Essas previsões, segundo avaliam os profetas da chuva, não se trata "de fé", mas de "conhecimento sobre a natureza", conforme explica Francisco Leite, que também participa, ao lado de Lurdinha e outros observadores, de um encontro anual em Quixadá, realizado sempre no mês de dezembro. "Conhecer os sinais da natureza é uma questão de sobrevivência na caatinga", pontua ele, que, com 20 anos, é o profeta mais novo de Quixadá. O mesmo grupo vai se reunir no dia 10 de janeiro do próximo ano, para divulgar o prognóstico oficial para a quadra chuvosa de 2020. "Os indícios são bons, mas vamos esperar a barra da lua cheia de 2020 para confirmar", diz. Este encontro é considerado o maior do gênero no País.
Órgãos oficiais
O cenário de boas chuvas para o início do próximo ano no Ceará é corroborado pelo prognóstico divulgado por meteorologistas do Clima Tempo. De acordo com o especialista Filipe Pungirum, a previsão para "janeiro e fevereiro é de bastante chuva". Ele explica que a Zona de Convergência Intertropical (Zcit), que é o principal sistema indutor de chuva no norte do Nordeste, "está em posição favorável" para incidência pluviométrica durante estes dois meses. Outro fator observado por Pungirum é a ausência de atuação dos fenômenos El Niño e La Niña. "Essa neutralidade é um bom indicativo para ocorrência de chuvas no Ceará", avalia, ao prever que "a qualidade de chuva de 2020 vai ser melhor em comparação ao ano passado". Para dezembro, no entanto, o Clima Tempo prevê chuvas abaixo da média. Em janeiro, uma nova análise, para os meses de janeiro, fevereiro e março, será feita.

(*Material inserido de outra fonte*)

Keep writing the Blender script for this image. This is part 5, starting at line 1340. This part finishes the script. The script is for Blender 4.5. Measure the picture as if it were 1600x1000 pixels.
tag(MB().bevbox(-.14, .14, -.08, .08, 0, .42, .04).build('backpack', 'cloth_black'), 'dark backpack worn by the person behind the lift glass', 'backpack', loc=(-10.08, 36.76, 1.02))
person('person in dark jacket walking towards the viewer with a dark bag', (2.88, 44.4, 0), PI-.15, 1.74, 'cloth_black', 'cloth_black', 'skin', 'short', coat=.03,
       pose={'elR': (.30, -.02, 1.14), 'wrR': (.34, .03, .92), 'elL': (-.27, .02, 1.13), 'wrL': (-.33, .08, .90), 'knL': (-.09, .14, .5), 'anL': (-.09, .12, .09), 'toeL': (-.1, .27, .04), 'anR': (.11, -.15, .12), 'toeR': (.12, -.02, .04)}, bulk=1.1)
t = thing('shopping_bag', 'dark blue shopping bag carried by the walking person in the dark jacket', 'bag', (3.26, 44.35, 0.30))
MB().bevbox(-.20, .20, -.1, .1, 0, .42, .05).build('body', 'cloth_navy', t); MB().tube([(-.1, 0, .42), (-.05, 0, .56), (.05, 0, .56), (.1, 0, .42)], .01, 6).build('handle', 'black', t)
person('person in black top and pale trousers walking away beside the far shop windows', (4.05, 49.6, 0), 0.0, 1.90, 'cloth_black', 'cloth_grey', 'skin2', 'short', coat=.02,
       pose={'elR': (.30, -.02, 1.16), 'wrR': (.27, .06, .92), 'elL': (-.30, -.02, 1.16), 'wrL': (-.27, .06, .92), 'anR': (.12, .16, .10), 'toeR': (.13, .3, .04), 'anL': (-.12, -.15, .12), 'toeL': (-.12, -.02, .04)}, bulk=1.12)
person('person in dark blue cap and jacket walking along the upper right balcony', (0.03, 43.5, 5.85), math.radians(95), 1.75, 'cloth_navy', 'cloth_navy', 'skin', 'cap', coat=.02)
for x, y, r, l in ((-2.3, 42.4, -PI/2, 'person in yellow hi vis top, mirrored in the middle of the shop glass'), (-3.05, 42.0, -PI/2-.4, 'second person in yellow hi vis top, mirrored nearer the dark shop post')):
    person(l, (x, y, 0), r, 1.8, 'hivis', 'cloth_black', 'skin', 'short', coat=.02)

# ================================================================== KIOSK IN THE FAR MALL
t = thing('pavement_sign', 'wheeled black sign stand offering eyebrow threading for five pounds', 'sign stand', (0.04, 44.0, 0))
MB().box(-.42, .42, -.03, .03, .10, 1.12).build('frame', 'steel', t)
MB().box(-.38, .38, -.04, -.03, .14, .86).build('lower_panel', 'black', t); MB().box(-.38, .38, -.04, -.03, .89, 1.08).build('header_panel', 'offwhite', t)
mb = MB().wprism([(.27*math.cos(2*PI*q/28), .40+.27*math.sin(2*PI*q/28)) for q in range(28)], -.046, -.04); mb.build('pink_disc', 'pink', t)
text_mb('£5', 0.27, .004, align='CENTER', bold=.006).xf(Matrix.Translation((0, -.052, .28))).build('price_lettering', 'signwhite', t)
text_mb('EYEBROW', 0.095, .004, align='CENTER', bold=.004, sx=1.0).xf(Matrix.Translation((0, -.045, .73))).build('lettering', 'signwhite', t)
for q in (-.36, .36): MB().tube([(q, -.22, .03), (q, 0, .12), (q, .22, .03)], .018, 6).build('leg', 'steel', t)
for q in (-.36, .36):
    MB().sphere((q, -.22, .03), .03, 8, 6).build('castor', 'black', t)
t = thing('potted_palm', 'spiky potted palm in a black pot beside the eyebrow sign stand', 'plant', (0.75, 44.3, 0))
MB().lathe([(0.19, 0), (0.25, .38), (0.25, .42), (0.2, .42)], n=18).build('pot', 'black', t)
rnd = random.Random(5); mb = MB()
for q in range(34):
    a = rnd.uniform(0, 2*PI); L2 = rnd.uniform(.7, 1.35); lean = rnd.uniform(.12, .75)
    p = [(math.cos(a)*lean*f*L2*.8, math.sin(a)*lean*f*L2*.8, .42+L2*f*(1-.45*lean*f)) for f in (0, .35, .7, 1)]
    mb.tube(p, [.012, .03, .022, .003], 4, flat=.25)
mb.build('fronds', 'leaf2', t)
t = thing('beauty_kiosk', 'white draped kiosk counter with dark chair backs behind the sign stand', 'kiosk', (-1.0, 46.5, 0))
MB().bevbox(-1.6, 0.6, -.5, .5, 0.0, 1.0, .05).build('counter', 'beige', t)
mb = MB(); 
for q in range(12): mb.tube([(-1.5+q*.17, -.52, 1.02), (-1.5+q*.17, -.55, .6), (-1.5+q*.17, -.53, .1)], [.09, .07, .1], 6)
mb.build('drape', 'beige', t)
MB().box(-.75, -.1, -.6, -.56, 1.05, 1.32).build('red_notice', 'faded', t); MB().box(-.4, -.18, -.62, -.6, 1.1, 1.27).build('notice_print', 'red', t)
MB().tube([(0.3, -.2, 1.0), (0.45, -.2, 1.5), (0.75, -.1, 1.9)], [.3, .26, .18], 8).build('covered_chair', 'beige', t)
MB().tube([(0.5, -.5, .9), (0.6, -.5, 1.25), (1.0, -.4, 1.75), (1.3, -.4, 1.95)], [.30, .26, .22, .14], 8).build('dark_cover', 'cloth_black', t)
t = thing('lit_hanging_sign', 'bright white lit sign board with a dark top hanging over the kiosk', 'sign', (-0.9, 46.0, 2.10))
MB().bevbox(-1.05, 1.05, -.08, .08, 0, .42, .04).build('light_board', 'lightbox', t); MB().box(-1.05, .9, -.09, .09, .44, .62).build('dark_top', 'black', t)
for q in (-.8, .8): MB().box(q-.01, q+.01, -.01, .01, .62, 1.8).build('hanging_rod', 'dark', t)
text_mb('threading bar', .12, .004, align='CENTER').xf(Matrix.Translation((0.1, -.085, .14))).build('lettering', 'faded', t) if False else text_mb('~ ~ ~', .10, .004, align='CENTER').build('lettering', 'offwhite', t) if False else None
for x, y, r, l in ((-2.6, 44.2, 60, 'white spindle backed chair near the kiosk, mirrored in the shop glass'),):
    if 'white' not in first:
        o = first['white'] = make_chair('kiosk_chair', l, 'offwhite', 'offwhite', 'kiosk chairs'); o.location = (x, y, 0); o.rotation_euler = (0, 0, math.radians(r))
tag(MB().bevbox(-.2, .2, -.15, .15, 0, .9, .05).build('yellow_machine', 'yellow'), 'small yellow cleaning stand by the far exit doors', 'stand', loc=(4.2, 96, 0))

Já a Fundação Cearense de Meteorologia e Recursos Hídricos (Funceme) não realiza prognóstico para os meses de dezembro e janeiro, período que corresponde à pré-estação chuvosa. No entanto, o órgão deve divulgar, em janeiro, a previsão para os meses de fevereiro, março, abril e maio.
Reservatórios
Para os sertanejos, essa expectativa que gira em torno das chuvas de 2020, pode ser explicada através de números. Apesar de a pluviometria registrada, ao longo deste ano, estar 6% acima da média histórica, essas chuvas não foram suficientes para garantir recarga hídrica satisfatória à maioria dos açudes cearenses.
Atualmente, 89 reservatório estão com volume abaixo de 30%, e 13 são considerados secos. Ontem (16), o açude Barragem do Batalhão entrou na lista dos reservatórios que estão no volume morto, totalizando, agora, 31. Os dados são da Companhia de Gestão dos Recursos Hídricos (Cogerh), órgão responsável por monitorar e gerir 155 açudes públicos no Estado.